On the two issues we are discussing, I have made my comments and will not have to repeat myself on Committee Stage. The NTMA was originally set up to manage the scale of the national debt many years ago. It was a good idea at the time.

I met Mr. Michael Somers at the Committee of Public Accounts on several occasions. I was impressed by the quality of his contributions and his ability and have no argument with that. Not disclosing his pay scale is a bone of contention. We will discuss pay scales in a moment. The former Minister, the late Mr. Brian Lenihan, wanted to set up a banking unit in the NTMA and the new Minister wants to bring it into the Department of Finance.

Now is the time to bring the NTMA back into the Department of Finance. That is my main point. Sometimes I wonder what the NTMA is doing because we are not in the bond markets and are not issuing Government bonds.
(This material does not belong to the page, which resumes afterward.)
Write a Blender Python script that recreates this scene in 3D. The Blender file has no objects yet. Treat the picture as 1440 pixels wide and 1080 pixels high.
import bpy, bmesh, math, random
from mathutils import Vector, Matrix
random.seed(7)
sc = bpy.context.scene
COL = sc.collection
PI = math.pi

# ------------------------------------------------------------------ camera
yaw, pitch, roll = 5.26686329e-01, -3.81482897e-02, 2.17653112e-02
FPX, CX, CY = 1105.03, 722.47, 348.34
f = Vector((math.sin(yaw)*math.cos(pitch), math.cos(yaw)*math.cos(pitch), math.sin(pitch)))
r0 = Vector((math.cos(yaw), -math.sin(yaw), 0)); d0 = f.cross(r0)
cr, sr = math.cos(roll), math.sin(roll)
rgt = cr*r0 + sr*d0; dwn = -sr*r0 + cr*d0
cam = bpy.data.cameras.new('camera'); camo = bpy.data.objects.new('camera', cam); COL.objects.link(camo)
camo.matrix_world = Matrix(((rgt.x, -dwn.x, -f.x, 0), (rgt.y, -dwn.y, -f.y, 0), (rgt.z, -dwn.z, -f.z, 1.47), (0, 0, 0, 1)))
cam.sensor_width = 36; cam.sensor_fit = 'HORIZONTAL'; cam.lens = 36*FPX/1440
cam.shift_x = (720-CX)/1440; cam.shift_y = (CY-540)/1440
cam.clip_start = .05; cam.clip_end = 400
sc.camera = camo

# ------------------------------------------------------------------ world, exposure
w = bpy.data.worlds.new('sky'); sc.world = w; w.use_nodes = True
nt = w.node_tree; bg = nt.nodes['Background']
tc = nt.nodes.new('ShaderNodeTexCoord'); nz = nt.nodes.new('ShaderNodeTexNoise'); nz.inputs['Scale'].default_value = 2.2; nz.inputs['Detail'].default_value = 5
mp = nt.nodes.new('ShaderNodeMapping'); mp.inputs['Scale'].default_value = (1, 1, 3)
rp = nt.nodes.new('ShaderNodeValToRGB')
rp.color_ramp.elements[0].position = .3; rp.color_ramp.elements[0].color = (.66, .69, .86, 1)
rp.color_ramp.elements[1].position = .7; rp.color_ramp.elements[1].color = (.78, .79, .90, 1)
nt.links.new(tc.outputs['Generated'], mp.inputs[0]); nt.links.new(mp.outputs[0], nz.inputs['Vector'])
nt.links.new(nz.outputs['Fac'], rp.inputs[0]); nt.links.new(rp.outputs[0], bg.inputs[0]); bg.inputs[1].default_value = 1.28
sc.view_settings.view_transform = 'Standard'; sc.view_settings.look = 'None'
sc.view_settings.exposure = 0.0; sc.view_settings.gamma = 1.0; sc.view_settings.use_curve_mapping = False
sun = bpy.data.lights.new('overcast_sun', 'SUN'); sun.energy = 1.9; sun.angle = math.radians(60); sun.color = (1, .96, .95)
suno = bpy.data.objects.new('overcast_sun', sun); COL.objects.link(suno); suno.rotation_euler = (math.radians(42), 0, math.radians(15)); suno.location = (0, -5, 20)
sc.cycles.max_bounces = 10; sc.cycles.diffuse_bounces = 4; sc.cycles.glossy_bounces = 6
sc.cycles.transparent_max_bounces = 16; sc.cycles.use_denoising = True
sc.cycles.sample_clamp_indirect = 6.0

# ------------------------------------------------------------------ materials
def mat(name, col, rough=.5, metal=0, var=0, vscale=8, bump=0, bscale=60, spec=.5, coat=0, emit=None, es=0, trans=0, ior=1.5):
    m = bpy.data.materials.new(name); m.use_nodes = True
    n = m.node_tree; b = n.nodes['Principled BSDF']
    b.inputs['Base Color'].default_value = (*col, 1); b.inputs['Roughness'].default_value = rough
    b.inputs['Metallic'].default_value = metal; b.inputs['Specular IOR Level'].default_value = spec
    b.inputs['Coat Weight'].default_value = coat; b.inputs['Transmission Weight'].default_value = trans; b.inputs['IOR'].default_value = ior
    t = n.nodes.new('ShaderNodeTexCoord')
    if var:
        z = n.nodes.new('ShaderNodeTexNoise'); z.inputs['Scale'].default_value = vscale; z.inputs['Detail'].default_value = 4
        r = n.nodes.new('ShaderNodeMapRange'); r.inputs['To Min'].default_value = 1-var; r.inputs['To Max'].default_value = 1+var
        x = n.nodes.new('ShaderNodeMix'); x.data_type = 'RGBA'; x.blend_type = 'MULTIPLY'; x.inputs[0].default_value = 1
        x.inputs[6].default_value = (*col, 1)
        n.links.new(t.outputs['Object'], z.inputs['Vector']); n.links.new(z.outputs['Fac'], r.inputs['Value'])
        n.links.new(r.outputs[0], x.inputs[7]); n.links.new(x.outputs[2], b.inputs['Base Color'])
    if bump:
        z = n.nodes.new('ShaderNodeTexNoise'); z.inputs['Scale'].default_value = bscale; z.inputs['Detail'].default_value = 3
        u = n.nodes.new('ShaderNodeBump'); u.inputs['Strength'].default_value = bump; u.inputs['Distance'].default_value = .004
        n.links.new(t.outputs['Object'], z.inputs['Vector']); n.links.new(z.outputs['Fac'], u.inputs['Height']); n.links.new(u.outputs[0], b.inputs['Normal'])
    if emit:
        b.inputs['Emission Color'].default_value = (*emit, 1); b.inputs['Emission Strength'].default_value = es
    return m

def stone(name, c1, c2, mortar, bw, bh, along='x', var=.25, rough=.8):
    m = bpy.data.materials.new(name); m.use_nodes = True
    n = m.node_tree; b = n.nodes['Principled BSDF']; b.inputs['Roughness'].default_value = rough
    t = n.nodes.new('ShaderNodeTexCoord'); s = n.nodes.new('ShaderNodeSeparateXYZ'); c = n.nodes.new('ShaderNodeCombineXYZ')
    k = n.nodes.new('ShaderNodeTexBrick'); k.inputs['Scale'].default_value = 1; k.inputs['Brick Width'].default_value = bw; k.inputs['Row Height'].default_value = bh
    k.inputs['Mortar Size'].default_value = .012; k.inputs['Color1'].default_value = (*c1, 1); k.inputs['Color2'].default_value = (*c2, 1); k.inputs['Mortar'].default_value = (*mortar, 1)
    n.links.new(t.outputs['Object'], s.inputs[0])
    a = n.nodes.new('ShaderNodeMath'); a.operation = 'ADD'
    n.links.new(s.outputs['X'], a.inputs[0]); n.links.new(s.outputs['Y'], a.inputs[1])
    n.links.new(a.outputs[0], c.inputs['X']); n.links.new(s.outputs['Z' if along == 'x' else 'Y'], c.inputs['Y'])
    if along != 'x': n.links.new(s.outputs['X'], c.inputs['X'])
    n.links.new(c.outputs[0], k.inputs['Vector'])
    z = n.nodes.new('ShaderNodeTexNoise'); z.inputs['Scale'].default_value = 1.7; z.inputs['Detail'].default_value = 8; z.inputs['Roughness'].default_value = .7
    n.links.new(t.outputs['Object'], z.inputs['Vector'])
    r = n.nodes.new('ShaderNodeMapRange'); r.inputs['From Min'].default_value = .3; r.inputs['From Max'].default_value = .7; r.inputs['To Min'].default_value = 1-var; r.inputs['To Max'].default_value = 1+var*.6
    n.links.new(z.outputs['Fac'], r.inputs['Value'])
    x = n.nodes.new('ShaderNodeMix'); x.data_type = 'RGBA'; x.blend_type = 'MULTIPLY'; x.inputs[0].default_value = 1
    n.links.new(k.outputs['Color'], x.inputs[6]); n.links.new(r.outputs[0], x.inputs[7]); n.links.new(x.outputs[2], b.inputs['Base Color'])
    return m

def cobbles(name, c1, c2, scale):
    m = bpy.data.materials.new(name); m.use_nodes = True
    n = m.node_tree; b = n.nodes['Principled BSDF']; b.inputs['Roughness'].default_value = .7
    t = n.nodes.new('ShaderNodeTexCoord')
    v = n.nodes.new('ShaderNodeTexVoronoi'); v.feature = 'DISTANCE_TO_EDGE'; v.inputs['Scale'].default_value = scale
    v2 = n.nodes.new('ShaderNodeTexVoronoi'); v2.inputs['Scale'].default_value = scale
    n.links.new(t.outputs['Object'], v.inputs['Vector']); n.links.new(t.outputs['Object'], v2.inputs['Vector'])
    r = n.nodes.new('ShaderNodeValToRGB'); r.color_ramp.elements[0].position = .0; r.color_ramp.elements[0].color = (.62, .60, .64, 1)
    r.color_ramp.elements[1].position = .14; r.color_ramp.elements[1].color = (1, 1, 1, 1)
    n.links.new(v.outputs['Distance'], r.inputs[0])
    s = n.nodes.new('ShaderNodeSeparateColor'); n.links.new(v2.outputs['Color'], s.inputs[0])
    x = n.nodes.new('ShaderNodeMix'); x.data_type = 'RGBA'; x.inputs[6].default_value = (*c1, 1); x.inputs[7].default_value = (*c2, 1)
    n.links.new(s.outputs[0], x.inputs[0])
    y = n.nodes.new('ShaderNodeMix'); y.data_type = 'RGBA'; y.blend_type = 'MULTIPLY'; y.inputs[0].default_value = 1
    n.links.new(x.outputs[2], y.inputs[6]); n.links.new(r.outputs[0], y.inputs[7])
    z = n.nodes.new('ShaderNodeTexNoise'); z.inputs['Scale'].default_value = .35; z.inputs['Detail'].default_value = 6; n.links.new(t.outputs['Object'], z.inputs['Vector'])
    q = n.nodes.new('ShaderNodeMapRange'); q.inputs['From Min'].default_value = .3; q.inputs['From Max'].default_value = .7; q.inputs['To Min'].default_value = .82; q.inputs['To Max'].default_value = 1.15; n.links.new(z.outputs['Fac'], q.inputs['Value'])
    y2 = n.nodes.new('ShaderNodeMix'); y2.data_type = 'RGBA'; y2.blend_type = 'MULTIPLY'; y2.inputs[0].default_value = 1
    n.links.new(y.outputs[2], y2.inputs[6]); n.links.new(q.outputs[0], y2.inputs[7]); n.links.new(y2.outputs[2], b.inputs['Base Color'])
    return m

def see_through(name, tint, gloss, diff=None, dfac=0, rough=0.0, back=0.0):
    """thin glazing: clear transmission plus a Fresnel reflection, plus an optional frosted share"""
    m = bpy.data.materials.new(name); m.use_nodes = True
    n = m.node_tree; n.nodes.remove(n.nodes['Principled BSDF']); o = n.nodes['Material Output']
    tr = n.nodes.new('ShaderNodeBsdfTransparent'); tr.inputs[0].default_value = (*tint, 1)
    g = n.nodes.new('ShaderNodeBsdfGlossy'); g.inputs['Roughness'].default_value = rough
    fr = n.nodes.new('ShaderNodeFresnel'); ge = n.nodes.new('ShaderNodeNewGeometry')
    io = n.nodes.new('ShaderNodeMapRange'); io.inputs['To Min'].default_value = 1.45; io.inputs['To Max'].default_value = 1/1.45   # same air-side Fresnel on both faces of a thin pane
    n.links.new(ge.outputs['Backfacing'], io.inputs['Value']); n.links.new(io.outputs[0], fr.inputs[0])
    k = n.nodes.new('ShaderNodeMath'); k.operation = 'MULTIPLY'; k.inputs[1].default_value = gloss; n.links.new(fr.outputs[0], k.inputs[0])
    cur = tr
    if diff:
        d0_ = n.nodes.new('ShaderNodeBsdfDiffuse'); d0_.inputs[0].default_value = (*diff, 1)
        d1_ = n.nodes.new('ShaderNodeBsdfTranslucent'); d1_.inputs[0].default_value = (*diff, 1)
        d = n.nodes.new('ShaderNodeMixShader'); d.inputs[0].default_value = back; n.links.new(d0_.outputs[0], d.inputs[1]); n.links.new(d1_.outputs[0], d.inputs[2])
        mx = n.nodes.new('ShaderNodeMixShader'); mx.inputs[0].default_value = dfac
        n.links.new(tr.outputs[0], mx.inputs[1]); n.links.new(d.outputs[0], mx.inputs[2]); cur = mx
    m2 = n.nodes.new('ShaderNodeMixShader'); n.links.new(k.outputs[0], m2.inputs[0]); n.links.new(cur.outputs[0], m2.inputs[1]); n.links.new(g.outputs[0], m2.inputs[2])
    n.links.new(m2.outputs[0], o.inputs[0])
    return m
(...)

Bonds are being redeemed but the IMF and EU agreement helps us to refinance them. The level of activity on the open commercial market means the NTMA has built up a tremendous level of expertise. We are locked out of it for the foreseeable future. With the financial crisis and the euro, some of the events are so large they are beyond the control of the staff of the NTMA.

The NTMA should be brought back into the Department of Finance. During the banking crisis Mr. Somers pointed out that it was suggested to him that he put some money on deposit in Anglo Irish Bank and he put in a minimal amount, €40 million out of the billions he had. Why did he do that? He had no hard evidence; he had the same evidence as everyone else. His gut instinct told him something was not good about the bank.

People have asked if nobody knew on the night of the bank guarantee scheme that Anglo Irish Bank was a rogue and bankrupt bank. The Regulator, the Governor of the Central Bank and the Department of Finance did not seem to know that, yet the gut instinct of a man in a stand-alone agency told him that. I do not know if he was in the loop during the discussions because he was head of a separate agency.